The bigger and stronger we make national security forces, the more threatened the Sunnis feel, and the harder they are likely to fight back in a struggle that is ultimately about communal self-preservation.
The solution to inter-communal conflicts like this is a constitutional deal wherein each party agrees to ironclad guarantees of shared power that deny any the ability to oppress the others. But a large, powerful, U.S.-armed, U.S.-trained, Shiite-Kurd security force makes any such constitutional deal a fiction.
To resolve an intercommunal civil war, as opposed to countering a people’s war, implies at least two major policy changes.
First, we must slow, not accelerate, the growth of Iraqi security forces.

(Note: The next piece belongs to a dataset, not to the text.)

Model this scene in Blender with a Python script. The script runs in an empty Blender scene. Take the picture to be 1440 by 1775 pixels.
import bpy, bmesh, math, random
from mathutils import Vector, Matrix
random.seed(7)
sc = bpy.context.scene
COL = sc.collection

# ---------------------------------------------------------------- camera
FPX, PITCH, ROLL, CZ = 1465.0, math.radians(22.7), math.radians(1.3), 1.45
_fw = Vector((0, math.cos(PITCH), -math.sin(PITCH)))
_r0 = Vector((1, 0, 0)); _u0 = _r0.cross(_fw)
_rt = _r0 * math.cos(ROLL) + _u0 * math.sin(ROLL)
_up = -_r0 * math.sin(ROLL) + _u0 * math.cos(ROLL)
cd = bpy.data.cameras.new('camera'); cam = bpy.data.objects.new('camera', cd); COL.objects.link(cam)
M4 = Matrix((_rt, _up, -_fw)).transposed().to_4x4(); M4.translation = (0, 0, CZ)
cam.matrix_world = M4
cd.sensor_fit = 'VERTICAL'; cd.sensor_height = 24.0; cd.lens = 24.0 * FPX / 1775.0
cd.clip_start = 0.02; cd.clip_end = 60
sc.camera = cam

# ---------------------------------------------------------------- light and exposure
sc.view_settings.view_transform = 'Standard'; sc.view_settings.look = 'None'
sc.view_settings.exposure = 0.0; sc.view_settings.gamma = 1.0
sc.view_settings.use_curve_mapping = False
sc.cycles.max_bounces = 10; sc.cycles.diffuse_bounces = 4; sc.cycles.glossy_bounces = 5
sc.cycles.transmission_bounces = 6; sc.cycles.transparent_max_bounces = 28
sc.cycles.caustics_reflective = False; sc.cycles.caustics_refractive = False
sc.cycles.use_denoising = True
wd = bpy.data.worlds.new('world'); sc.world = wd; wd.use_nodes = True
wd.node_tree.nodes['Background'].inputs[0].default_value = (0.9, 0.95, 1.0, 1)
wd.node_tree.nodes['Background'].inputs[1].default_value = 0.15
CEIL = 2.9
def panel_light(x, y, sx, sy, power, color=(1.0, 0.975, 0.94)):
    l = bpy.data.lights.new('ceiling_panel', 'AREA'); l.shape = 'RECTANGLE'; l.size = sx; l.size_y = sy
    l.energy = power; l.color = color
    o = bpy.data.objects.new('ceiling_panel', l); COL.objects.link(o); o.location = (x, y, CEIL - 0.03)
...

Even an Iraqi force with Sunni enlistees is a problem if it precedes, not follows, a constitutional deal. Combat motivation is bound to suffer if mixed Shiite-Sunni units are asked to fight Sunni enemies. And the force we can get in the near term may have few Sunnis despite efforts to recruit them. Either possibility aggravates the real conflict.
Second, we must treat the military future of Iraq as a tool for brokering constitutional compromise, not as a quick ticket home for American troops. That is, we must threaten to throw American military power behind either side in today’s civil war as needed to compel the other to compromise.
If the Sunnis refuse to compromise, they must be threatened with full U.S. support for a homogeneous Shiite-Kurd army. If the Sunnis do agree to a compromise, they must be promised U.S. protection from communal rivals until a stable power-sharing deal can ensure their security without us.
Conversely, if the Shiite-Kurd alliance refuses to compromise, they must be threatened with abandonment or even U.S. assistance to their Sunni rivals. If they do compromise, they, too, must be promised sustained American protection until a power-sharing constitution is fully implemented.
Today’s policy does the opposite. We have promised to remain until the creation of an effective Iraqi security force that Sunnis see as hostile, and we intend to do this regardless of either side’s bargaining behavior.
This undermines both sides’ incentives to negotiate. For the Sunnis, the national military is coming whether they compromise or not - indeed, compromise merely trades their arms for a piece of constitutional paper backed by a hostile Shiite-Kurd army.
Shiites and Kurds, conversely, fear the Sunnis, but have been promised U.S. protection until and unless they can defend themselves whether they compromise or not. So why should they?
Yet the picture is not hopeless. Each of Iraq’s parties is better served by a power-sharing deal than by an unconstrained, high-intensity version of today’s low-intensity civil war. The willingness of the Shiites to compromise on constitutional amendment procedures last December gives grounds for hope that these common interests may yet prevail.
But today’s U.S. military policy hinders rather than helps these crucial negotiations. Our prospects in Iraq are surely better if we stop opposing a civil war with a strategy designed for a Maoist people’s war.